**** Excerpted records

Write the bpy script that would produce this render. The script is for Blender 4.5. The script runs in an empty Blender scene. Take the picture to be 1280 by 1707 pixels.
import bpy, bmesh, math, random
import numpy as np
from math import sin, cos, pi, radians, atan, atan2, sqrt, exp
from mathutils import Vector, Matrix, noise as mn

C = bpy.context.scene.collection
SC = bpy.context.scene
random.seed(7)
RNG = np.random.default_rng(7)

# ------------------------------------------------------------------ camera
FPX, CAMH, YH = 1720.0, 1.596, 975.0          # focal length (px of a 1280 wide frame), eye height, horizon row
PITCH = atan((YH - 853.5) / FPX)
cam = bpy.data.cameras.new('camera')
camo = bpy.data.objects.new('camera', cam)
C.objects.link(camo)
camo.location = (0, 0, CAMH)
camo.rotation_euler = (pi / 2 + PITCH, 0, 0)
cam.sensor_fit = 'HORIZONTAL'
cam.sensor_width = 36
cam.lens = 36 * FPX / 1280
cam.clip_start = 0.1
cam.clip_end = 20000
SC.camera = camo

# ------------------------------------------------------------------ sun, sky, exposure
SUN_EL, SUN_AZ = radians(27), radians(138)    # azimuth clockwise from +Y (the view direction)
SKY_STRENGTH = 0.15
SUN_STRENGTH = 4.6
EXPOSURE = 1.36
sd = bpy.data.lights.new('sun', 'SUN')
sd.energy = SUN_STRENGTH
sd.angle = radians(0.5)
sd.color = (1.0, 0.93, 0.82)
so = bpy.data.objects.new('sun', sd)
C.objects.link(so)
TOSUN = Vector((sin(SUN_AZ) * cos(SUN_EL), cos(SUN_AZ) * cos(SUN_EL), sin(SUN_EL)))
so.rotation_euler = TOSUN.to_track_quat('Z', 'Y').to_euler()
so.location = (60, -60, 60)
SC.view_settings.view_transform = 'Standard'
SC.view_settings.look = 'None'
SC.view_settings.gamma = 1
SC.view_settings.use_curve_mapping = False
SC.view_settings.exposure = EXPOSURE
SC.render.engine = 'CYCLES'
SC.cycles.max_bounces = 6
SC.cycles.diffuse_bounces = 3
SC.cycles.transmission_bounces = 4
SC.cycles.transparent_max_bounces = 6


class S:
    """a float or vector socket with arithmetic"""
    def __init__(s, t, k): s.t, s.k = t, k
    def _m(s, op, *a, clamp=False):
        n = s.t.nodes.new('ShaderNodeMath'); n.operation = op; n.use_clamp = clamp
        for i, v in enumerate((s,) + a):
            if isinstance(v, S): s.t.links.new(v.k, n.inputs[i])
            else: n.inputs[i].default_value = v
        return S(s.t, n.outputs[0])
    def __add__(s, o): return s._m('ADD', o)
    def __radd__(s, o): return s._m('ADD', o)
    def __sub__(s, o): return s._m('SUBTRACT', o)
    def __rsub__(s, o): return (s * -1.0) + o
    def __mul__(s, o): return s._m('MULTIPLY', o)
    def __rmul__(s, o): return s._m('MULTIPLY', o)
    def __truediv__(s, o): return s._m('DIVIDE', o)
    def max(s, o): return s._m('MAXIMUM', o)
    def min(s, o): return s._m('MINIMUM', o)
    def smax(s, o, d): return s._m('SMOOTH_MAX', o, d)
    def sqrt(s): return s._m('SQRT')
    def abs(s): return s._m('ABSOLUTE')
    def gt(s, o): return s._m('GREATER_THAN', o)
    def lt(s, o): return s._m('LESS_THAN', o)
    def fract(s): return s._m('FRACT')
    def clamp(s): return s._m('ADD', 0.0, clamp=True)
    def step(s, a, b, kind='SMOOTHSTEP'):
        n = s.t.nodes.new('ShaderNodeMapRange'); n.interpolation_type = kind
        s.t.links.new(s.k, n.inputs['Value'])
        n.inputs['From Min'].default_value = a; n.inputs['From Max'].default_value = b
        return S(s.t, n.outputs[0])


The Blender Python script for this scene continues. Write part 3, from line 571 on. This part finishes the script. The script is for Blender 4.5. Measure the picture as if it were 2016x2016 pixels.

********

**Your goal**
In the entries above, how many lines contain the word "render"? Answer with the number only.

**Response for this exercise**
2